The decision marks the latest twist in Kindred’s years-long dispute with Norway’s authorities concerning the status of its grey market operations.

The court supported the state on all points and rejected Kindred’s appeal. The business – which operated in the country via its Trannel subsidiary – must also pay the ministry of culture and equality’s legal costs for the case.

Kindred cannot offer gaming in Norway

Director of Norwegian gaming regulator the Lotteries and Foundations Authority, Alte Hamar, said the organisation was “very satisfied” with the judgment from the court of appeal.

Hamar said that it showed that large international gaming businesses must adhere to Norwegian law and stop broadcasting unlicensed gambling services to consumers.

“The fact that Trannel is not supported on a single point shows that the work we do to get illegal companies out of the Norwegian market is solid and well-established,” said the director.

“The verdict confirms that the Lotteries and Foundations Authority’s decision to stop the illegal gambling offer was correct.

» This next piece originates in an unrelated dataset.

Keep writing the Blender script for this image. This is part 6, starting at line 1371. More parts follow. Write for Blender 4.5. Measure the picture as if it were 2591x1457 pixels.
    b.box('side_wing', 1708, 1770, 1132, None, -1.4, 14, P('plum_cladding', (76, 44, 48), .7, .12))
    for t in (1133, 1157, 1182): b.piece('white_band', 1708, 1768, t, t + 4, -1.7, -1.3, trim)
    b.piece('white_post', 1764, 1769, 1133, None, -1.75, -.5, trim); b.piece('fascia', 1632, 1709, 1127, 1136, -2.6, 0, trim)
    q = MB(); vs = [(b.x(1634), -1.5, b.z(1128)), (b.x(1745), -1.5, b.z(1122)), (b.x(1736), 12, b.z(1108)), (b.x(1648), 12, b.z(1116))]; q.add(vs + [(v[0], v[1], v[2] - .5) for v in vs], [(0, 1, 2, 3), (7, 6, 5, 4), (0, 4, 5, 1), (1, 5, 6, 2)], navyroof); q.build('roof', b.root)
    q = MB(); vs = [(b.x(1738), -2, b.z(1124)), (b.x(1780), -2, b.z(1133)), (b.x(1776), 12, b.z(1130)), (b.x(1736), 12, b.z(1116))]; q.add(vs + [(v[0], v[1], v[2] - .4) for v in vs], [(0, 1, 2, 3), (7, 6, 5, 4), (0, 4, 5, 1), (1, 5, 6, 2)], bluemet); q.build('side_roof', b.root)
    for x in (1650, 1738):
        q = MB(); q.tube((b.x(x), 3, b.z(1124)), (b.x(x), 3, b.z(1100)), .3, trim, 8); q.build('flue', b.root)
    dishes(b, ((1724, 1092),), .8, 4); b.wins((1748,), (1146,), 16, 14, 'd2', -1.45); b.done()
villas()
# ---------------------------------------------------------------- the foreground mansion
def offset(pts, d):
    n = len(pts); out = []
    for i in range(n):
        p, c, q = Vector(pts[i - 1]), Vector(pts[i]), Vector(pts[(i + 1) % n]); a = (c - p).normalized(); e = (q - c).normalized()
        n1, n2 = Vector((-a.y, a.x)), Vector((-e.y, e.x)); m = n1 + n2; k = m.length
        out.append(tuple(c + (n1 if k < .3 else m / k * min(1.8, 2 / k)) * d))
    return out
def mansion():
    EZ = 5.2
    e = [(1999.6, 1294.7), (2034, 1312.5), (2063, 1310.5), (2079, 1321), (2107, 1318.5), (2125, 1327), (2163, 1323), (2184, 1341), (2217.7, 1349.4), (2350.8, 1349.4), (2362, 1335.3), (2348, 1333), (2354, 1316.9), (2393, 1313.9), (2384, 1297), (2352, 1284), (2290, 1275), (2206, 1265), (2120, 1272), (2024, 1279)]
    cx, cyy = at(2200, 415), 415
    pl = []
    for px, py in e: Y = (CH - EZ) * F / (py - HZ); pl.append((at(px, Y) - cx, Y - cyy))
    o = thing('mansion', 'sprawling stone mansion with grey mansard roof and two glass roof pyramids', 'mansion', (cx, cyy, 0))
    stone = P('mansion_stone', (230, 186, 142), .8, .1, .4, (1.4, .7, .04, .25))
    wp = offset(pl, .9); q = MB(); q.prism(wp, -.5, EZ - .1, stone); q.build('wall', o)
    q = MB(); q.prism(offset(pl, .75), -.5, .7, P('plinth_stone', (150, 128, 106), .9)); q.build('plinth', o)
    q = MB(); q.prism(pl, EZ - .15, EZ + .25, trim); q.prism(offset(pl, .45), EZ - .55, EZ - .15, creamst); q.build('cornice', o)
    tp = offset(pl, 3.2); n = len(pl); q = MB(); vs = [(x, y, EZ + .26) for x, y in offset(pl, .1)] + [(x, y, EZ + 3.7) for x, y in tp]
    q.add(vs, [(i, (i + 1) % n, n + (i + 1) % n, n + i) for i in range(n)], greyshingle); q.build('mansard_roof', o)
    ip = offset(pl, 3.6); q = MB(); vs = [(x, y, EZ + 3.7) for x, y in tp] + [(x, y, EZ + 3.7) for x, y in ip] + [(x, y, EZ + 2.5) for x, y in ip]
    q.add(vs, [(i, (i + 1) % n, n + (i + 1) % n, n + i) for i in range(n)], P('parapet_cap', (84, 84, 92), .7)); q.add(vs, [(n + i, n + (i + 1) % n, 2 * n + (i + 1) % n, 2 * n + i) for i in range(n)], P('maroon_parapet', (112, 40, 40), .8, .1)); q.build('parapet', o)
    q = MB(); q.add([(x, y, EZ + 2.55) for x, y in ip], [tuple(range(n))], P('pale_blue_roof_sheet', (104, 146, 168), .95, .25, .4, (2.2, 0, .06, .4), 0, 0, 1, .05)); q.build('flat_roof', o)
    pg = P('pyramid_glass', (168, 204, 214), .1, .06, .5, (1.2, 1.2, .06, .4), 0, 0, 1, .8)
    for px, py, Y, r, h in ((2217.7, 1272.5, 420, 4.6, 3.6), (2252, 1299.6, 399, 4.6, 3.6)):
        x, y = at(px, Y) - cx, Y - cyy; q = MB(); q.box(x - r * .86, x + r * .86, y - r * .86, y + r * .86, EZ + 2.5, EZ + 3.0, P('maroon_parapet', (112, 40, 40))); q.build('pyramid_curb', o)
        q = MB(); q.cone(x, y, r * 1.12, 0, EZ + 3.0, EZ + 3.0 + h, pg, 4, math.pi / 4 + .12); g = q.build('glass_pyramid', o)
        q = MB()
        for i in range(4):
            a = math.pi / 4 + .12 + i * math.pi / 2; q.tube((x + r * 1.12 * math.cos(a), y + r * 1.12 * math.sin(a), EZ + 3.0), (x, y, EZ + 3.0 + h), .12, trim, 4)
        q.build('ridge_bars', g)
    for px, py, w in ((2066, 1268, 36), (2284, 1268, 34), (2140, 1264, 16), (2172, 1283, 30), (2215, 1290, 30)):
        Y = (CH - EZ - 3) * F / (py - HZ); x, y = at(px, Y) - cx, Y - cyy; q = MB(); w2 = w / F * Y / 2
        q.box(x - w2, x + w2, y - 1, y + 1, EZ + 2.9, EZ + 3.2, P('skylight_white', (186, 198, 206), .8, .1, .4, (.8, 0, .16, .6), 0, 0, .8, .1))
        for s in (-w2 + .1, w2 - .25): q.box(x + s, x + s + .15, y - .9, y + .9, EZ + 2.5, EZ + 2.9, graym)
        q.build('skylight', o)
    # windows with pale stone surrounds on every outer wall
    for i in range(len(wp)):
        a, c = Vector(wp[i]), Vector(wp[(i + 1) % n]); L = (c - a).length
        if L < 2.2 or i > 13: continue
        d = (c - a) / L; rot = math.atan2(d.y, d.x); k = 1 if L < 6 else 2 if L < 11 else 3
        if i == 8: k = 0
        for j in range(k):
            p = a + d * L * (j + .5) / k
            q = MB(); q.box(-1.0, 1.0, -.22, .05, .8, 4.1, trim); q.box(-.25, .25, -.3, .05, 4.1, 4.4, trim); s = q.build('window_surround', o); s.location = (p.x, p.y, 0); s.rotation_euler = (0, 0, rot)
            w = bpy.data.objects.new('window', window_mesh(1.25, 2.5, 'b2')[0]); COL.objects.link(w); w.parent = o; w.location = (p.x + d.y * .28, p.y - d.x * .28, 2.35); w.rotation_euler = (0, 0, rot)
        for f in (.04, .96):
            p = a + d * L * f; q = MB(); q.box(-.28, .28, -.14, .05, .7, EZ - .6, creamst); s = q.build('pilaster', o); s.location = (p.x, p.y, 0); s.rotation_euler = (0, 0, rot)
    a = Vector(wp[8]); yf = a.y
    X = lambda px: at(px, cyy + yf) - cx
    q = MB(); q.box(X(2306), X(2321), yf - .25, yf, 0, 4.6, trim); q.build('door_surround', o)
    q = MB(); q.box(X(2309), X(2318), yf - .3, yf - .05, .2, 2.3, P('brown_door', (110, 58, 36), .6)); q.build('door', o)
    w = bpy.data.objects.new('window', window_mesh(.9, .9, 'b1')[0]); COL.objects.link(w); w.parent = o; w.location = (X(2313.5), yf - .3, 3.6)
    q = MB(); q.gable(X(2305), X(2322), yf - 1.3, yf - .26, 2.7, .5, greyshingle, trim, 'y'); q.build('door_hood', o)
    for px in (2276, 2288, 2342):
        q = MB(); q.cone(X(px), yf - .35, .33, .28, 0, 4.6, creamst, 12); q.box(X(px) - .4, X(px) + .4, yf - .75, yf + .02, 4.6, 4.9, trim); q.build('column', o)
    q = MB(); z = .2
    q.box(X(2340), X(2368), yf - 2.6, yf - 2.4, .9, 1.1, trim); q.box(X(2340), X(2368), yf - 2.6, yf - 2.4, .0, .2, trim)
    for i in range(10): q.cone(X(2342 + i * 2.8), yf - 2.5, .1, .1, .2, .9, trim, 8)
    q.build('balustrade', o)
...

Now we expect the company to withdraw completely from the Norwegian market.”

Culture and equality minister, Anette Trettebergstuen, added: “The court of appeal has confirmed that the Norwegian exclusive rights model is in accordance with EEA law.

“The result is not exactly surprising as this lawsuit joins the series of several other lawsuits in the gambling field where the state has been fully supported each time.”

Latest twist  

The case dates back to the gambling regulator’s April 2019 order to Kindred to stop offering online gambling to Norwegian consumers. The Swedish business is active in the country through its Unibet, Mariacasino, Storspiller and Bingo portals.

Following the decision, the regulator mandated Kindred to pay a daily NOK1.2m (£88,000/$110,000/€100,000) fine until the operator ceased its activities in Norway.